Lawyer Management – Shearman & Sterling

Lois Gordon joined Shearman & Sterling in 2007. She previously held HR roles at Denton Wilde Sapte and Marks & Spencer.

Lois Gordon joined Shearman & Sterling in 2007. She previously held HR roles at Denton Wilde Sapte and Marks & Spencer.


How has your role changed during your time with the firm?

It has changed considerably. I joined Shearman & Sterling six years ago as the HR manager for the London office and I am now HR director for Europe and the Middle East. 

I joined the firm just before the credit crunch and so the focus of my role has changed with the economic climate, which has made it very varied. 

What are the biggest challenges facing the sector from a HR perspective? 

One of the challenges we face is to change the perception that law is inaccessible to people from certain backgrounds. Initiatives such as PRIME, which commit to ensuring fair and equal access to quality work experience in the real world of work, have raised awareness of the issue and now many firms are starting to put programmes in place and review their recruitment strategies to ensure there is wider access to jobs in the sector. That said, there is still a way to go. A continual challenge for all firms, not just my own, is attracting and retaining the top talent in the market.
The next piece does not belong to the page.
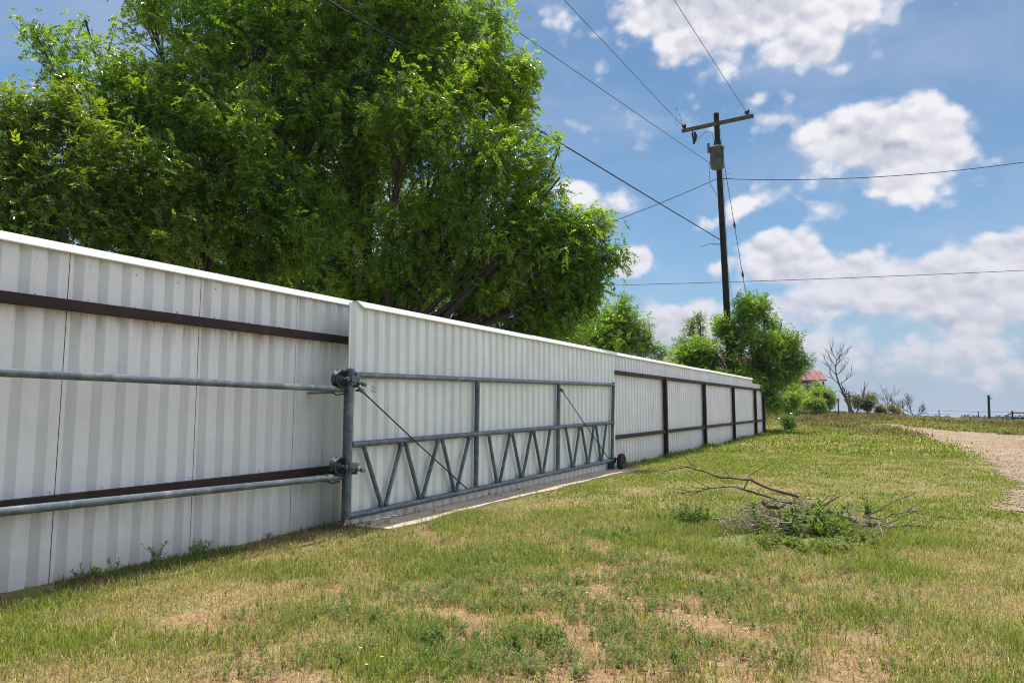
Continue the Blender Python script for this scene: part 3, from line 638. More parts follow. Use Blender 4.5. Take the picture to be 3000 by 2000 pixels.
def dead_tree_lean():
    Y = 41; r = random.Random(5); b = at(2492, 1208, Y); base = (b[0], Y, gz(b[0], Y)); root = thing('dead_tree', 'bare leaning dead tree with fine twigs on the rise', 'dead tree', base); mb = MB()
    P = [Vector((b[0], Y, base[2]-.1))]+[Vector(at(x, y, Y)) for x, y in ((2485, 1180), (2470, 1150), (2458, 1125), (2450, 1098), (2447, 1075), (2452, 1055))]
    mb.tube(P, [.085, .075, .062, .05, .04, .03, .018], 8, True, .05)
    def tw(p, d, L, rad, k):
        q = [p]
        for _ in range(4): d = (d+Vector((r.uniform(-.2, .2), r.uniform(-.2, .2), r.uniform(-.08, .16)))).normalized(); q.append(q[-1]+d*L/4)
        mb.tube(q, [rad, rad*.85, rad*.7, rad*.5, rad*.3], 4, False)
        if k: 
            for i in (1, 2, 3, 4): tw(q[i], (d+Vector((r.uniform(-.9, .9), r.uniform(-.6, .6), r.uniform(-.2, .6)))).normalized(), L*r.uniform(.45, .7), rad*.6, k-1)
    for i, sd in ((3, -1), (3, 1), (4, -1), (4, 1), (5, -1), (5, 1), (6, -1), (6, 1), (6, .3)):
        tw(P[i], Vector((sd*r.uniform(.5, .9), r.uniform(-.4, .4), r.uniform(.5, 1))).normalized(), r.uniform(.5, .85), .024, 2)
    tw(P[2], Vector((.75, 0, -.25)).normalized(), 1.5, .035, 1)
    mb.build('trunk', 'deadwood', root, loc=base).location = (0, 0, 0)
dead_tree_lean()
b_ = at(2505, 1205, 41.5); dead('dead_stump', 'broken dead trunk pieces beside the leaning dead tree', (b_[0], 41.5, gz(b_[0], 41.5)), [((-.3, .1, .8), .9, .07), ((.5, 0, .9), .9, .06)], 8, 3)
b_ = at(2590, 1212, 42.5); dead('dead_bush', 'bare upright dead limb at the right of the tangled scrub', (b_[0], 42.5, gz(b_[0], 42.5)), [((.45, 0, .8), .8, .022)], 12, 4)
b_ = at(2680, 1223, 43); dead('dead_bush', 'fallen bare branches lying right of the scrub on the rise', (b_[0], 43, gz(b_[0], 43)), [((-.9, 0, .25), .9, .04), ((-.3, 0, .5), .7, .03), ((.5, 0, .4), .5, .03)], 15, 4)

# sapling
b_ = ground_at(2307, 1262); LJ = [(b_[0]-.05, b_[1], b_[2]+.42, .28, .22, 1), (b_[0]+.12, b_[1], b_[2]+.2, .18, .14, 1)]
make_tree('sapling', 'lone dark green sapling in the dry grass beyond the fence end', 'sapling', b_, LJ, 131, kind='elm', dens=.3, leafsize=.75, palette=((.03, .07, .02), (.07, .12, .03)), trunk_r=.012)
print('compound leaves', tot)

# ------------------------------------------------------------------ house on the rise
hx, hy = at(2195, 1100, 50)[0], 50.0; hz = gz(hx, 50)
HM = Matrix.Translation((hx, hy, hz)) @ Matrix.Rotation(math.radians(-14), 4, 'Z')
house = thing('house', 'white house with a red metal roof behind the bushes', 'house', mat4=HM, loc=(hx, hy, hz))
def gable(mb, x0, x1, y0, y1, ze, zr, t=.08, rib=.4):
    ym = (y0+y1)/2
    for (ya, yb) in ((y0, ym), (y1, ym)):
        a, b, c, d = (x0, ya, ze), (x1, ya, ze), (x1, yb, zr), (x0, yb, zr)
        vs = [a, b, c, d]+[(p[0], p[1], p[2]-t) for p in (a, b, c, d)]
        mb.add(vs, [(0,1,2,3),(7,6,5,4),(0,4,5,1),(1,5,6,2),(2,6,7,3),(3,7,4,0)])
        x = x0+.1
        while x < x1: mb.tube([(x, ya, ze+.015), (x, yb, zr+.015)], .018, 4); x += rib
mb = MB(); mb.box((-5.4, .0, -.2), (2.0, 6, 2.9)); mb.add([(-5.4, 0, 2.9), (-5.4, 6, 2.9), (-5.4, 3, 4.0), (2, 0, 2.9), (2, 6, 2.9), (2, 3, 4.0)], [(0, 2, 1), (3, 4, 5)]); mb.build('wall', 'whitewall', house)
mb = MB(); gable(mb, -5.8, 2.4, -.4, 6.4, 2.82, 4.1); mb.build('roof', 'redroof', house)
mb = MB(); gable(mb, 2.0, 4.9, -.2, 4.5, 2.16, 2.9); mb.build('porch_roof', 'redroof', house)
mb = MB(); mb.box((2.02, 2.6, -.2), (4.4, 4.2, 2.05)); mb.build('porch_wall', 'whitewall', house)
for x in (2.3, 3.7, 4.7):
    mb = MB(); mb.box((x-.06, .0, -.2), (x+.06, .12, 2.07)); mb.build('porch_post', 'deadwood', house)
for x in (-4, -1.2): 
    mb = MB(); mb.box((x-.5, -.05, 1), (x+.5, -.004, 2.1)); w = mb.build('window', 'trim', house); mb = MB(); mb.box((x-.42, -.07, 1.08), (x+.42, -.052, 2.02)); mb.build('pane', 'darkglass', w)

# ------------------------------------------------------------------ power pole
PY = 26.0
ptop = at(2098, 333, PY); pmid = at(2131, 935, PY); dirp = (pmid-ptop)/(pmid[2]-ptop[2]); pbase = pmid+dirp*(gz(pmid[0], PY)-.0-pmid[2])
pole = thing('power_pole', 'tall dark wooden power pole with crossarm and grey transformer', 'power pole', tuple(pbase))
def pl(z): return pbase+dirp*(z-pbase[2])       # axis point at height z
def prt(mb, name, mat, parent=None):
    o = mb.build(name, mat, parent or pole, loc=tuple(pbase)); o.location = (0, 0, 0); return o
mb = MB(); zs = np.linspace(pbase[2]-.3, ptop[2], 14); mb.tube([pl(z) for z in zs], [.128-.032*k/13 for k in range(14)], 16, True, .02); prt(mb, 'shaft', 'polewood')
AZ = math.radians(30.8); ad = np.array([math.cos(AZ), -math.sin(AZ), 0]); wd = np.array([-math.sin(AZ), -math.cos(AZ), 0])
aL = at(2001, 382, 26.62); aR = at(2217, 350, 25.35); ac = (aL+aR)/2
ac = pl(ac[2])+wd*.13; aL = ac-ad*1.27+np.array([0, 0, -.01]); aR = ac+ad*1.33+np.array([0, 0, .015])
mb = MB(); mb.beam(aL, aR, .095, .125); prt(mb, 'crossarm', 'armwood')
mb = MB(); mb.beam(aR-ad*.012, aR+ad*.012, .10, .132); prt(mb, 'arm_end_cap', 'dark_steel'); mb = MB(); mb.tube([ac-wd*.26, ac+wd*.10], .014, 6); mb.box(tuple(ac+ad*.1-(.05, .05, .08)), tuple(ac+ad*.1+(.05, .05, .08))); prt(mb, 'arm_fitting', 'dark_steel')
def insul(p, d=(0, 0, 1), s=1.0):
    q = Vector(d).to_track_quat('Z', 'Y').to_matrix().to_4x4(); mm = Matrix.Translation(p) @ q; mb = MB()
    pr = [(.012, -.06), (.014, 0)]
    for k in range(3): z = .02+k*.05; pr += [(.03, z), (.068*s, z+.006), (.05, z+.024), (.026, z+.03)]
    pr += [(.024, .18), (0, .19)]; mb.lathe(pr, mm, 12); prt(mb, 'insulator', 'porcelain')
iR = aR-ad*.18+np.array([0, 0, .10]); iL = aL+ad*.10+np.array([0, 0, .10])
insul(iR, (.1, -.1, 1)); insul(iR+wd*.1, wd); insul(iL, (0, 0, 1)); insul(iL+wd*.09+ad*.04, wd, 1.1)
# cutout below the arm
co = aL+ad*.42+np.array([0, 0, -.08])
mb = MB(); mb.tube([co+(0, 0, .14), co, co+(-.05, -.04, -.12)], .022, 6); mb.tube([co+(.05, 0, -.05), co+(.10, -.02, -.22), co+(.04, -.02, -.46)], [.05, .06, .03], 8); mb.tube([co+(-.04, 0, -.08), co+(.02, 0, -.32), co+(.02, 0, -.50)], [.03, .045, .04], 8); prt(mb, 'fuse_cutout', 'porcelain')
# transformer
tz0, tz1 = at(2096, 493, 25.6)[2], at(2096, 431, 25.6)[2]; tc_ = pl((tz0+tz1)/2)+np.array([-.16, -.36, 0])
mm = Matrix.Translation((tc_[0], tc_[1], tz0)); H = tz1-tz0
mb = MB(); mb.lathe([(0, .03), (.2, 0), (.235, .02), (.245, .06), (.245, H-.07), (.265, H-.065), (.265, H-.02), (.24, H), (.12, H+.05), (0, H+.06)], mm, 28); can = prt(mb, 'transformer', 'can')
mb = MB(); mb.box((tc_[0]-.10, tc_[1]-.262, tz0+H*.42), (tc_[0]+.07, tc_[1]-.243, tz0+H*.56)); o = prt(mb, 'number_plate', 'dark_steel', can)
mb = MB(); mb.tube([(tc_[0]-.06, tc_[1]-.02, tz1+.03), (tc_[0]-.06, tc_[1]-.02, tz1+.24)], [.045, .03], 10); mb.lathe([(.03, .05), (.06, .06), (.035, .09), (.06, .11), (.035, .14), (.055, .16), (.02, .2)], Matrix.Translation((tc_[0]-.06, tc_[1]-.02, tz1)), 12); prt(mb, 'bushing', 'porcelain', can)
mb = MB(); mb.tube([(tc_[0]-.31, tc_[1]-.05, tz1-.22), (tc_[0]-.31, tc_[1]-.05, tz1+.13)], .048, 10); mb.tube([(tc_[0]-.31, tc_[1]-.05, tz1-.18), (tc_[0]-.22, tc_[1]-.05, tz1-.2)], .015, 6); prt(mb, 'surge_arrester', 'weld', can)
mb = MB(); mb.box((tc_[0]-.02, tc_[1]+.2, tz0+.1), (tc_[0]+.24, tc_[1]+.32, tz0+.2)); prt(mb, 'mounting_bracket', 'dark_steel', can); mb = MB(); mb.box((tc_[0]-.02, tc_[1]+.2, tz1-.2), (tc_[0]+.24, tc_[1]+.32, tz1-.1)); prt(mb, 'mounting_bracket', 'dark_steel', can); mb = MB()
mb.tube([(tc_[0]+.13, tc_[1]-.23, tz0+.5*H+k) for k in (-.33, -.1, .1, .3)], .016, 6); prt(mb, 'cable_guide', 'dark_steel', can)
mb = MB(); j = [co+(.03, -.02, -.45), co+(.2, -.05, -.30), co+(.45, -.08, -.05), np.array([tc_[0]-.15, tc_[1], tz1+.55]), np.array([tc_[0]-.06, tc_[1], tz1+.22])]
mb.tube(j, .008, 5); mb.tube([iL+(-.03, 0, .02), iL+(-.18, -.05, .5), iL+(-.3, -.1, .75), iL+(-.36, -.2, .2), iL+(-.35, -.2, -.02)], .007, 5)
tA = np.array([tc_[0]-.24, tc_[1]-.06, tz0+.55*H]); mb.tube([tA, tA+(-.08, 0, -.4), tA+(-.06, 0, -1.0), tA+(.06, 0, -1.25), pl(tA[2]-1.35)+(-.12, -.05, 0)], .008, 5); prt(mb, 'jumper_wire', 'cable')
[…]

How do you attract applicants from a wide range of backgrounds?

It all starts at school level where we run a number of internships and mentoring programmes with local schools and academies to inspire younger people to work in law and for law firms. 

At university level we engage with 17 universities across the UK, focusing our attention on both law and non-law disciplines to hire a diverse population of trainees.

We also partner with organisations such as Rare which are dedicated to widening access to the profession by seeking the brightest students and mentoring them through the recruitment process. Traditionally such organisations focused primarily on ethnicity and gender but social mobility is increasingly coming to the fore as a key barrier to be addressed. 

In terms of gender we promote our lean-in initiative, organising women’s networking events for the industry and, new to this year, we are launching our Women in Law
conference, specifically for female students and women who have recently graduated.

How important is diversity in the profession?

I think it is crucial that we have a diverse workforce. Diversity is a key value of our firm. We operate in international markets and therefore need a broad range of people in order to achieve an even better understanding of our clients and their businesses.

If you weren’t doing this what else would like to be doing?

There are other things? 

How often do you decide on remuneration and how does this differ from office to office?

We are continually reviewing the market and our competitors to ensure that we position ourselves in line with our strategic objectives. We review internal and external benchmarks to ensure global consistency of approach.

Who would you most like to get stuck in a lift with?

Benedict Cumberbatch. Sorry, it’s a bit obvious I know.

What are the biggest preconceptions law graduates have about the profession?

Most law graduates are very knowledgeable about the sector as they have completed a number of vacation schemes and have put a great deal of time into researching their law firm choices. But I think many law graduates are surprised by the cultural differences between firms and also the breadth of the skills we expect them to focus on and develop, such as leadership and business development.

What’s the best part of your job?

Working with an amazing team and calling people to offer them a job they want.

Firm facts

189 partners

30 London partners

1,741 total staff

18 offices


Turnover (global): $752m (£467m)

Average profit per equity partner: $1.52m

 Stars of enterprise

“We have a relatively flat organisational structure at Shearman & Sterling and this means that all our employees – at every level – are given a considerable degree of responsibility when it comes to taking ownership of the areas in which they work,” explains Gordon, when asked about what she looks for in a new recruit. 

“When we are taking on staff, we are looking for people from a diverse range of backgrounds who we hope and believe will thrive in an entrepreneurial environment.”